The result? Brokerage was 10 times higher than normal, wiping out his profit silently.
Per-Fill Brokerage Charging:
Instead of charging once per order, some brokers charge their “minimum ₹20” brokerage for every small trade fill within an order.
Large-lot, low-priced futures (like telecom or penny stock contracts) get executed in multiple fills — leading to massive, hidden charges.
Complex Billing Language:
Many brokers’ bills use technical language like “Transaction Leg, Order Split, Per Fill Execution”, which hides true costs from regular investors.
Lack of Review:
Traders rarely check their daily settlement or contract notes carefully, assuming charges are automatically correct.
Different Treatment for Different Contracts:
Same-value contracts may be billed differently due to lot size or price per share, which is misleading and unfair.
Always download and review your daily or monthly contract notes from your broker’s back office or email.
Look specifically for:
Brokerage amount
Exchange transaction charges
STT / CTT
GST
Stamp Duty
SEBI turnover fee
If you see unusually high brokerage (like ₹3,000–₹4,000 for one trade when others are ₹300–₹400), investigate immediately.

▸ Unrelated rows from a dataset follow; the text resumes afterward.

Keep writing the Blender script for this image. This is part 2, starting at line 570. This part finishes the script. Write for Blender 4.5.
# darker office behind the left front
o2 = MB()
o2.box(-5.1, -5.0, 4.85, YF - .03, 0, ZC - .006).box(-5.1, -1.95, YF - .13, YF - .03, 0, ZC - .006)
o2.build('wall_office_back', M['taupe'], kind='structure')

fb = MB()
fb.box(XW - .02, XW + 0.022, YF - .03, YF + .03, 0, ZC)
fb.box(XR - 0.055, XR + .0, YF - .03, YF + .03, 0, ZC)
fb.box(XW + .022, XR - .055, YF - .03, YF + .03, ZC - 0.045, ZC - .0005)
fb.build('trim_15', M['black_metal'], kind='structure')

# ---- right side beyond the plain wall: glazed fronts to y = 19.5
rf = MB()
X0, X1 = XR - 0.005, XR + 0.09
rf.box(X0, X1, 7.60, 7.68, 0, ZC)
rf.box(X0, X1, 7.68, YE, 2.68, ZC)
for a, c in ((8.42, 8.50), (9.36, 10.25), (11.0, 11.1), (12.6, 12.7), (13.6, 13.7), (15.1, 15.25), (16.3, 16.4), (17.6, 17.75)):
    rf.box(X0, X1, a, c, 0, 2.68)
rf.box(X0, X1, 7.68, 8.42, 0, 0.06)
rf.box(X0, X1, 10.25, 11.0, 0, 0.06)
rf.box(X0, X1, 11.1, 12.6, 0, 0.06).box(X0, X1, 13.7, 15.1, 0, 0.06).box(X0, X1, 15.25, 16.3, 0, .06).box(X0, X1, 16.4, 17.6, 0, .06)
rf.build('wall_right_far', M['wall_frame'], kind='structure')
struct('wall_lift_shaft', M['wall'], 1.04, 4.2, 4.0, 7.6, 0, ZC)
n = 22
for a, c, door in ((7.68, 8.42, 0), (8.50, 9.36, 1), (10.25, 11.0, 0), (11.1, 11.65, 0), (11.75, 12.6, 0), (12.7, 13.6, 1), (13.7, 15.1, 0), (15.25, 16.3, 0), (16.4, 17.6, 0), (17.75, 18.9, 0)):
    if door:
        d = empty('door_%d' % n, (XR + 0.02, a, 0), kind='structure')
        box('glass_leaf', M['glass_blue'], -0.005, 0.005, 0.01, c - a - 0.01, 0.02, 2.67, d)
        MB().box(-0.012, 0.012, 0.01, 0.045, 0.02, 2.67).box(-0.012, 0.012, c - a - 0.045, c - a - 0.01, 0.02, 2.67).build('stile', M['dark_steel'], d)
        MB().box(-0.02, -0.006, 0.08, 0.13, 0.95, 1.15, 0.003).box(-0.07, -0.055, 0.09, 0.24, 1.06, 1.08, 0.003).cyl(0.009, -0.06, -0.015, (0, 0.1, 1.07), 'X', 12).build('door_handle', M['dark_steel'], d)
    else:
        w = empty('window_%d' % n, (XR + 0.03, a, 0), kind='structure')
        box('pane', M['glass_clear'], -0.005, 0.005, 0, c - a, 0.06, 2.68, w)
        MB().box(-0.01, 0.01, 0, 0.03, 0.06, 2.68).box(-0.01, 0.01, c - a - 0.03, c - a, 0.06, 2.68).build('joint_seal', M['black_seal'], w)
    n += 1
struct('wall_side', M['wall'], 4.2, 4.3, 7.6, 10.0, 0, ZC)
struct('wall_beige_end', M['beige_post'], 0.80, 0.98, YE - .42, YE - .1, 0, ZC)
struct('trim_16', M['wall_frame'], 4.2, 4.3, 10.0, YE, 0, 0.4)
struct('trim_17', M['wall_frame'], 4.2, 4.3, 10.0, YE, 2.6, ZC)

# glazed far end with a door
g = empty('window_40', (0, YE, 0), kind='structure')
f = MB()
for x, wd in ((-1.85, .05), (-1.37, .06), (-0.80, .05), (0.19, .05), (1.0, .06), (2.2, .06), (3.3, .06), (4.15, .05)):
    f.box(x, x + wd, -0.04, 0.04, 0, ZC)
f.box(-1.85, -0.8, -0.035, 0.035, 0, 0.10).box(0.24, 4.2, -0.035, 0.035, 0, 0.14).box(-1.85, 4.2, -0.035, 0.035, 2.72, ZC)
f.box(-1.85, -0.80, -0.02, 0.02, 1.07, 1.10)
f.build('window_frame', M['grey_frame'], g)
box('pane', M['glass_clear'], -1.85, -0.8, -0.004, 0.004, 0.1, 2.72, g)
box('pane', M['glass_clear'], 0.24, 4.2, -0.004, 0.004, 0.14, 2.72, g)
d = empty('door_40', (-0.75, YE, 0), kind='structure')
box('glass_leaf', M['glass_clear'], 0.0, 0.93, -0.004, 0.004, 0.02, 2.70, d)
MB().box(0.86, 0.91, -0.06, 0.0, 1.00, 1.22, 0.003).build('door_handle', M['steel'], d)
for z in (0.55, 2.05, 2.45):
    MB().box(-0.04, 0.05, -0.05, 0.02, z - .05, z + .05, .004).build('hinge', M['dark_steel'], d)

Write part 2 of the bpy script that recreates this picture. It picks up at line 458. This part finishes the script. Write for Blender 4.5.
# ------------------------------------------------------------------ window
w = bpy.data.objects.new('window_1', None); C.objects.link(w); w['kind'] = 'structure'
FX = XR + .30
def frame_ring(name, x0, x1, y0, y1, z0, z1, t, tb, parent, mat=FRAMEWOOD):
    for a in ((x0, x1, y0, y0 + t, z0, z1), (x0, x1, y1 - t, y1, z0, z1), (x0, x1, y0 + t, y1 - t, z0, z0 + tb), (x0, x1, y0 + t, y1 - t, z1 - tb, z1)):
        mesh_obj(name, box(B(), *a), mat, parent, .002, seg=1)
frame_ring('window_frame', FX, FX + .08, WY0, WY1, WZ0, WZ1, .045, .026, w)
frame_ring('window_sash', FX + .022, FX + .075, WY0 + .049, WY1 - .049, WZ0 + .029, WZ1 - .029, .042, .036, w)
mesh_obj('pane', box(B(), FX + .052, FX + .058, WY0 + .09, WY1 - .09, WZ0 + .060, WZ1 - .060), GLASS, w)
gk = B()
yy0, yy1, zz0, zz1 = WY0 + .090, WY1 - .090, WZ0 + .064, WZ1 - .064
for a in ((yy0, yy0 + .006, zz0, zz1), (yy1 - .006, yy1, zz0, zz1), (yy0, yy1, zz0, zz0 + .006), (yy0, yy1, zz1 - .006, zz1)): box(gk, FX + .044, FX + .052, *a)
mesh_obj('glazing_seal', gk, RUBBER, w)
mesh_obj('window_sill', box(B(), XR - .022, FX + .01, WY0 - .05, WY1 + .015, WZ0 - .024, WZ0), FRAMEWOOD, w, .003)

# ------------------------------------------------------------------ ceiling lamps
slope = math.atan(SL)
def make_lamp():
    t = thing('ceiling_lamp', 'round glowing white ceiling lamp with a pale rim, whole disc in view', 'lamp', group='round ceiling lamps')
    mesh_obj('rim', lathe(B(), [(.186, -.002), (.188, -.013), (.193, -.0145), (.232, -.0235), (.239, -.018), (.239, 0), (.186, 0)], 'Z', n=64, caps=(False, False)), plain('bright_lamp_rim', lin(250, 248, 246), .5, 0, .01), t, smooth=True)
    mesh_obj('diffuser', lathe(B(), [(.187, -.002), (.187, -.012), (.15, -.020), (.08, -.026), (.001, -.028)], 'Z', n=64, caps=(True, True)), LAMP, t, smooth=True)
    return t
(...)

Take two contracts with similar turnover.
If one shows 10× higher brokerage, it’s a clear red flag.
Send a formal written email to your broker’s compliance or grievance cell.
Use polite but clear language — include:
Date and trade details
Screen captures or PDF statement
Comparison with other trades
Request for refund and recalculation
Keep all communication in writing for record and escalation.
If your broker doesn’t respond or gives an unsatisfactory answer within 15 working days, escalate your complaint to:
SEBI SCORES: https://scores.sebi.gov.in
NSE Investor Grievance Cell: https://investorhelpline.nseindia.com
Attach:
Complaint copy sent to broker
Contract note or derivative statement screenshots
Reply (if any) from broker
Regulators take such billing complaints seriously.
✅ Always download your daily trade reports.
✅ Compare brokerage % vs turnover — it should not exceed your plan rate.
✅ Choose flat-fee brokers (₹20/order) to avoid per-fill charges.
✅ Never rely only on mobile app summaries — check detailed reports.
✅ Keep a yearly habit of auditing your brokerage charges.
✅ If overcharged, act fast — SEBI allows you to raise complaints within 6 months of the incident.
The stock market doesn’t just test your trading skills — it also tests how carefully you watch your bills.
Hidden brokerage may not sound big per trade, but over a year, it can quietly drain your profits.
So, be alert, check every report, and raise your voice if you spot anything wrong.
Before blaming the market for your losses, check if your broker’s billing is eating your profits.
Always verify your reports — and if you find mismatched charges, speak up and demand correction.